Por otro lado ¿cómo se entiende que periodistas de demostrada inteligencia y experiencia como Beto Ortiz, Pedro Salinas, Milagros Leyva y un (no tan) largo etcétera, defiendan a "la prensa" en general, la misma a la que pertenecen los Aldo Mariátegui, los Fritz DuBois y demás, con sus consiguientes alfiles siempre listos para la diatriba fuera de lugar, el tufillo racista, clasista y de acomodo con el poder económico? ¿Realmente se sentirían amordazados si salieran del camino todas esas personas que atentan contra la conformación de una sociedad más solidaria y menos capitalista? ¿Hasta cuándo van a utilizar la ironía o el sarcasmo, esa tendencia según la cual dicen una cosa en cámara y luego despotrican en sus artículos de opinión personal, casi como si tuvieran un problema de bipolaridad que les impide expresarse abiertamente?

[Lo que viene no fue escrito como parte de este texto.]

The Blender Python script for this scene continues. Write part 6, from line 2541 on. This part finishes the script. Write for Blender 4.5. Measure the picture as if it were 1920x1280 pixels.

Me parece que la "intelligentsia periodística" de Lima, si realmente existe, debe tomar una posición más clara sobre este respecto y saber que el solo hecho de tener carnet de reportero o ejercer el oficio de periodista desde el punto de vista convencional (en radio, TV o prensa) no es patente de corso para decir o escribir lo que sea sin ningún tipo de cuestionamiento. Esta postura del "Dios-salve-a-la-prensa" lo único que genera es mayor irresponsabilidad al momento de informar y opinar y una especie de corona que ciertamente, ninguna actividad debe tener. Cuando se logre entender que la prensa no solo tiene derecho a expresarse libremente sino también tiene el deber de estudiar, de criticar lo que debe ser criticado y reconocer cuando comete errores, quizás los periodistas podamos defender, con cordura y equidad, nuestra libertad de expresión sin que sea confundida con libertad para ofender, para embrutecer al público o para engañar a los demás.